The Board is responsible for the management of the affairs of NRMA, including:   (a) Setting the strategic direction of NRMA and monitoring management´s implementation of that strategy; 

(b) Selection and appointing the Chief Executive Officer, determining his/her conditions of service and monitoring his/her performance against established objectives;

(c) Appointing the Company Secretary;

(d) Reviewing on a regular basis, the conditions of service and performance monitoring procedures to apply to senior management;

(e) Monitoring financial outcomes and the integrity of reporting; in particular, approving annual budgets and longer-term strategic and business plans;

(f) Setting specific limits of authority for management to commit to new expenditure, entering contracts or acquiring businesses without Board approval;

(g) Approving acquisitions and disposals of businesses and investments above the delegated limits of authority;

(h) Approving significant changes of key policies;

(i) Ensuring that effective audit, risk management and compliance systems are in place to protect the Company´s assets and to minimise the possibility of NRMA operating beyond legal requirements or beyond acceptable risk parameters;

(j) Monitoring compliance with regulatory requirements and ethical standards;

(k) Reviewing, on a regular basis, senior management succession planning and development;

(l) Reporting to the members on the discharge of their responsibilities in such a manner as is approved by the Board from time to time.

(m) Appointing such Committees of the Board as may be appropriate to assist in the discharge of its responsibilities, determining their responsibilities and approving a charter for each Committee;

In discharging these responsibilities, each Director is bound by the Corporations Act, the Constitution and all charters, policies and codes of conduct in force from time to time including, but not limited to:
  • This Charter
  • The Committee charters
  • The Directors´ Code of Conduct
  • The Director´s Relationship with a Region Protocol
  • The NRMA Member/Director Correspondence Protocol
  • The Board Expenditure Policy.

The Board´s responsibilities are collegiate and, once decisions are made, Directors must not publicly advocate policies contrary to established Board decisions.

The Board delegates to the Chief Executive Officer responsibility for implementing the strategic direction, and for managing the day-to-day operations of NRMA.
The Board and Directors relate to the staff of the organisation primarily through the CEO and contact between staff and Directors is coordinated through the CEO.
 

Role of the President

The responsibilities of the President are set out in a letter of appointment to the President and are principally to:

(a) Liaise with the Chief Executive Officer and the Company Secretary to see that new Board members are appropriately briefed and have access to information on aspects of the Company´s operations;

(b) Establish the agenda for Board meetings, in consultation with the Chief Executive Officer and Company Secretary;

(c) Be the main point of contact and communication between the Board and the Chief Executive Officer, ensuring that the Board´s views are communicated clearly and accurately;

(d) Act as primary counsellor to the Chief Executive Officer.

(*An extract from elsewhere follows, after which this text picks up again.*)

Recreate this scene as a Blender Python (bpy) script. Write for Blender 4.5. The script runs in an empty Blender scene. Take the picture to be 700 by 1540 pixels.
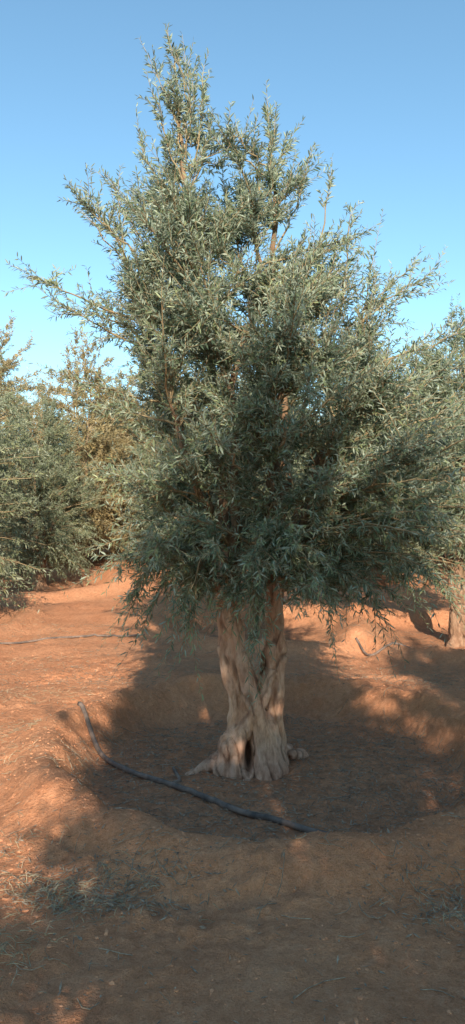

(e) Lead the review of the Board´s performance and the review of the CEO´s performance, ensuring that the delegated authority of the CEO and expected key performance criteria for the CEO are clear.

(f) Protect the Association´s policy of non-alignment with any political party;

(g) Preside over Board and General Meetings of the Company. He/she has the task of making sure the Board is well informed and effective; that the members, individually and as a group, have the opportunity to air differences, explore ideas and generate the collective views and wisdom necessary for the proper operation of the Board and the Company;

(h) Set a standard for Board members in terms of attendance at meetings and prior familiarity with Board Papers distributed and issues to be raised; 

(i) Ensure that the meetings are conducted competently, ethically and in an open fashion consistent with a transparent culture; he/she is expected to provide effective leadership in formulating the strategic direction for the Group; and

(j) Ensure that general meetings are conducted efficiently and that members have adequate opportunity to air their views and obtain answers to their queries.

Review of performance


The Board will conduct, at least every two years, a comprehensive review of its performance as a Board. The method of conducting each review, and the extent of that review, is for the Board to determine from time to time. The review of the President´s performance is conducted in accordance with the terms set out in the formal letter of appointment signed by the President.
 

Review of Charter


The Board will regularly review this charter and the charters of Board Committees to ensure they remain consistent with the Board´s objectives and responsibilities, and relevant standards of corporate governance.